Labor unions, citizen groups and regulators in financially troubled Appalachian coal regions fear that the downward spiral of the coal industry could lead coal companies "to try to abandon their obligations to fund miners’ pensions and health care benefits and try to escape from their commitments to reclaim mine sites and clean up polluted streams," Ken Ward reports for the Charleston Gazette-Mail.
"Last week, the United Mine Workers union warned that that is exactly what Patriot Coal hopes to do with its proposal to sell certain assets—those without large debts to union benefit funds or more significant long-term pollution liabilities—as part of a restructuring plan being considered in U.S. Bankruptcy Court," Ward writes. "UMW lawyers said the move would give the buyer, Kentucky-based Blackhawk Mining LLC, Patriot’s 'most valuable assets.' Left behind would be less-valuable properties, perhaps without the ability to fund 'significant and unwanted obligations' to reclaim land, pay injured workers, pay retirement and health care and employ miners working under a union contract, the lawyers said."
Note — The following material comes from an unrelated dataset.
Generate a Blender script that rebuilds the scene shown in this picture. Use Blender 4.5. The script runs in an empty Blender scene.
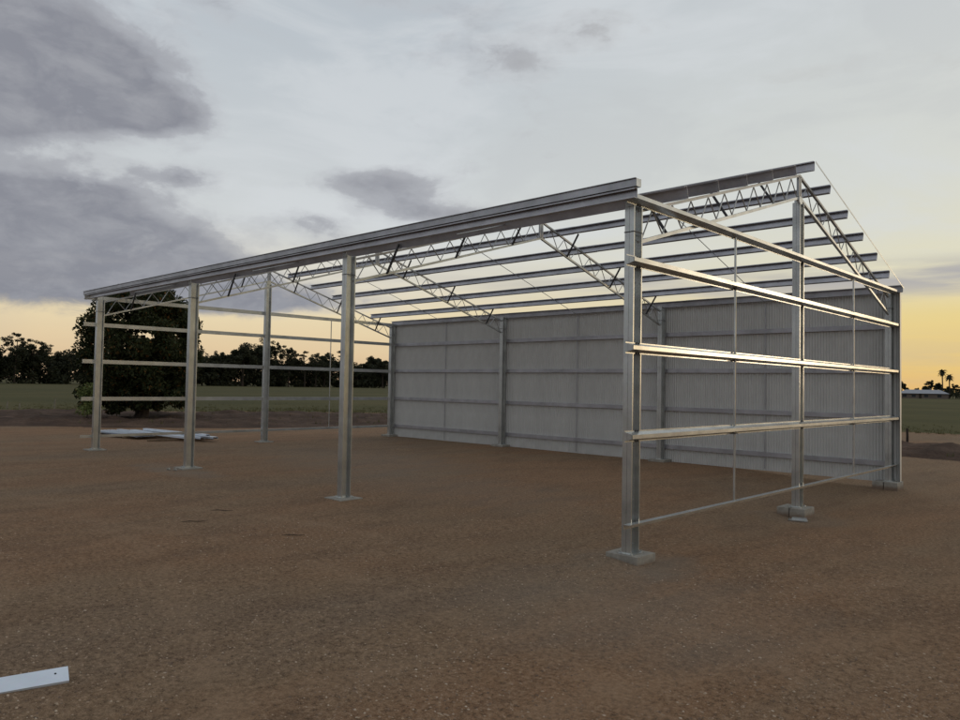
import bpy, math, random
import numpy as np
from mathutils import Vector, Matrix, noise
rnd = random.Random(7)
npr = np.random.default_rng(7)
S = bpy.context.scene
COL = S.collection
R = math.radians

# ------------------------------------------------------------------ camera
CX, CY, CZ = 5.4108, -8.8259, 2.2639
yaw, pit, rol, FP = -0.7611, 0.0339, 0.0178, 745.97
F = Vector((math.sin(yaw)*math.cos(pit), math.cos(yaw)*math.cos(pit), math.sin(pit)))
Rv = Vector((math.cos(yaw), -math.sin(yaw), 0)); U = Rv.cross(F)
R2 = Rv*math.cos(rol) + U*math.sin(rol); U2 = -Rv*math.sin(rol) + U*math.cos(rol)
cam = bpy.data.cameras.new('camera'); co = bpy.data.objects.new('camera', cam); COL.objects.link(co)
M = Matrix((R2, U2, -F)).transposed().to_4x4(); M.translation = (CX, CY, CZ); co.matrix_world = M
cam.sensor_width = 36; cam.lens = FP/960*36; cam.clip_start = .05; cam.clip_end = 6000
S.camera = co

# ------------------------------------------------------------------ node helpers
def newmat(name):
    m = bpy.data.materials.new(name); m.use_nodes = True
    nt = m.node_tree; b = nt.nodes['Principled BSDF']
    return m, nt, b
def N(nt, t, **kw):
    n = nt.nodes.new(t)
    for k, v in kw.items():
        if k.startswith('i_'): n.inputs[k[2:].replace('_', ' ')].default_value = v
        else: setattr(n, k, v)
    return n
def ramp(nt, src, stops, interp='LINEAR'):
    r = nt.nodes.new('ShaderNodeValToRGB'); r.color_ramp.interpolation = interp
    e = r.color_ramp.elements
    while len(e) < len(stops): e.new(.5)
    for el, (p, c) in zip(e, stops):
        el.position = p; el.color = (c, c, c, 1) if isinstance(c, (int, float)) else (*c, 1)
    nt.links.new(src, r.inputs[0]); return r
def mixc(nt, f, a, b, mode='MIX'):
    m = nt.nodes.new('ShaderNodeMix'); m.data_type = 'RGBA'; m.blend_type = mode
    for sock, v in ((m.inputs[0], f), (m.inputs[6], a), (m.inputs[7], b)):
        if hasattr(v, 'is_linked') or hasattr(v, 'links'): nt.links.new(v, sock)
        elif isinstance(v, (int, float)): sock.default_value = v
        else: sock.default_value = (*v, 1)
    return m.outputs[2]
def math_(nt, op, a, b=None, c=None, clamp=False):
    m = nt.nodes.new('ShaderNodeMath'); m.operation = op; m.use_clamp = clamp
    for s, v in zip(m.inputs, (a, b, c)):
        if v is None: continue
        if isinstance(v, (int, float)): s.default_value = v
        else: nt.links.new(v, s)
    return m.outputs[0]
def noise_(nt, vec, scale, detail=4, rough=.55, dist=0):
    n = N(nt, 'ShaderNodeTexNoise'); n.inputs['Scale'].default_value = scale
    n.inputs['Detail'].default_value = detail; n.inputs['Roughness'].default_value = rough
    n.inputs['Distortion'].default_value = dist
    if vec is not None: nt.links.new(vec, n.inputs['Vector'])
    return n.outputs[0]
def bump(nt, b, h, strength, dist):
    n = N(nt, 'ShaderNodeBump'); n.inputs['Strength'].default_value = strength; n.inputs['Distance'].default_value = dist
    nt.links.new(h, n.inputs['Height']); nt.links.new(n.outputs[0], b.inputs['Normal'])

# ------------------------------------------------------------------ materials
def galv(name, base, metal, rough, streak=.25):
    m, nt, b = newmat(name)
    tc = N(nt, 'ShaderNodeTexCoord').outputs['Object']
    vo = N(nt, 'ShaderNodeTexVoronoi'); vo.inputs['Scale'].default_value = 38; nt.links.new(tc, vo.inputs['Vector'])
    n1 = noise_(nt, tc, 2.3, 5, .6)
    n2 = noise_(nt, tc, 23, 4, .6)
    lo = tuple(c*(1-streak) for c in base); hi = tuple(min(1, c*(1+streak*.6)) for c in base)
    c1 = ramp(nt, n1, [(.3, lo), (.7, hi)]).outputs[0]
    c2 = mixc(nt, .05, c1, vo.outputs['Color'], 'SOFT_LIGHT')
    c3 = mixc(nt, ramp(nt, n2, [(.62, 0.), (.85, .12)]).outputs[0], c2, tuple(q*.6 for q in base))
    nt.links.new(c3, b.inputs['Base Color']); b.inputs['Metallic'].default_value = metal
    rr = ramp(nt, n2, [(.3, rough-.015), (.7, rough+.025)]).outputs[0]
    nt.links.new(rr, b.inputs['Roughness'])
    return m
MG = galv('galvanised_steel', (.54, .555, .545), .72, .24)
MP = galv('purlin_steel', (.42, .42, .45), .7, .34)
MT = galv('truss_steel', (.42, .43, .43), .7, .45)
MB = galv('dark_steel', (.05, .05, .055), .3, .6)
MGU = galv('gutter_steel', (.38, .385, .41), .75, .38)
MW = galv('wall_sheet_steel', (.56, .565, .55), .25, .42, .08)
_nt = MW.node_tree; _b = _nt.nodes['Principled BSDF']; _oi = N(_nt, 'ShaderNodeObjectInfo')
_c = _b.inputs['Base Color'].links[0].from_socket
_nt.links.new(mixc(_nt, 1.0, _c, ramp(_nt, _oi.outputs['Random'], [(0, .95), (1, 1.)]).outputs[0], 'MULTIPLY'), _b.inputs['Base Color'])
MPL = galv('pale_zinc_steel', (.66, .72, .80), .25, .4, .1)

def simple(name, base, rough=.8, sc=8, var=.3, bm=.3, bd=.01):
    m, nt, b = newmat(name)
    tc = N(nt, 'ShaderNodeTexCoord').outputs['Object']
    n1 = noise_(nt, tc, sc, 6, .65)
    r = ramp(nt, n1, [(.3, tuple(c*(1-var) for c in base)), (.7, tuple(c*(1+var) for c in base))])
    nt.links.new(r.outputs[0], b.inputs['Base Color']); b.inputs['Roughness'].default_value = rough
    b.inputs['Specular IOR Level'].default_value = .25
    bump(nt, b, noise_(nt, tc, sc*6, 4), bm, bd)
    return m
MC = simple('concrete', (.30, .285, .25), .9, 9, .25)
_nt = MC.node_tree; _b = _nt.nodes['Principled BSDF']; _c = _b.inputs['Base Color'].links[0].from_socket
_g = N(_nt, 'ShaderNodeNewGeometry').outputs['Position']; _s = N(_nt, 'ShaderNodeSeparateXYZ'); _nt.links.new(_g, _s.inputs[0])
_h = math_(_nt, 'MULTIPLY_ADD', noise_(_nt, _g, 14, 5), .10, _s.outputs[2])          # soil splashed up the block
_nt.links.new(mixc(_nt, ramp(_nt, math_(_nt, 'ADD', _h, .12), [(.02, .9), (.11, .1)]).outputs[0], _c, (.17, .115, .08)), _b.inputs['Base Color'])
MTIM = simple('timber', (.16, .11, .07), .85, 12, .3)
MBARK = simple('bark', (.045, .035, .028), .95, 5, .4, .6, .03)
MHOUSE = simple('house_wall', (.16, .13, .11), .9, 1, .1)
MROOF = simple('house_roof', (.27, .28, .31), .5, 1, .1)
MGLASS = simple('window_glass', (.03, .035, .04), .15, 1, .1, 0)
MPOST = simple('weathered_post', (.20, .18, .14), .9, 9, .3)
MWHT = simple('pale_insert', (.6, .6, .56), .7, 9, .2)

def leafmat(name, c0, c1, c2, p2=.93):
    m, nt, b = newmat(name)
    g = N(nt, 'ShaderNodeNewGeometry')
    r = ramp(nt, g.outputs['Random Per Island'], [(0, c0), (.85, c1), (p2, c1), (1, c2)])
    nt.links.new(r.outputs[0], b.inputs['Base Color']); b.inputs['Roughness'].default_value = .65
    b.inputs['Specular IOR Level'].default_value = .2
    tr = N(nt, 'ShaderNodeBsdfTranslucent'); nt.links.new(r.outputs[0], tr.inputs['Color'])
    mx = N(nt, 'ShaderNodeMixShader'); mx.inputs[0].default_value = .3
    out = nt.nodes['Material Output']
    nt.links.new(b.outputs[0], mx.inputs[1]); nt.links.new(tr.outputs[0], mx.inputs[2]); nt.links.new(mx.outputs[0], out.inputs[0])
    return m
ML1 = leafmat('dark_leaves', (.022, .030, .012), (.05, .06, .022), (.20, .09, .025), .90)
ML2 = leafmat('eucalypt_leaves', (.025, .030, .018), (.05, .055, .03), (.07, .06, .03))
ML3 = leafmat('pale_leaves', (.10, .13, .04), (.17, .2, .07), (.25, .24, .09))
MGR = leafmat('dry_grass_blades', (.055, .06, .022), (.12, .105, .045), (.22, .18, .09), .9)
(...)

UMW lawyers said in a court filing opposing Patriot’s proposal: “The losers in this scheme would be the miners who generated profits over the years and the taxpayers of the state of West Virginia, the Commonwealth of Kentucky and the United States, who ultimately pay for the reclamation of the environment and the income replacement for injured and breathless miners."
Alpha Natural Resources, which last week filed for bankruptcy, "provided a long list of the sorts of 'legacy liabilities' that coal producers face: more than $680 million in reclamation obligations; $160 million in water-treatment costs; more than $158 million in black lung benefits; and $600 million of debt to the UMW’s pension plan," Ward writes. "In a vivid illustration of the liabilities that coal companies can leave behind, Alpha said reclamation and worker liabilities for 80 mines it has closed since 2011 already amount to more than $175 million a year."
"While Alpha officials have not yet announced their specific reorganization plans and said in court filings that they are 'not commencing an immediate sale process for their assets,' UMW President Cecil Roberts cautioned in a prepared statement issued the day of the bankruptcy filing that he expects an effort to 'pay off the big banks and other Wall Street investors at the expense of workers, retirees and their communities,'" Ward writes.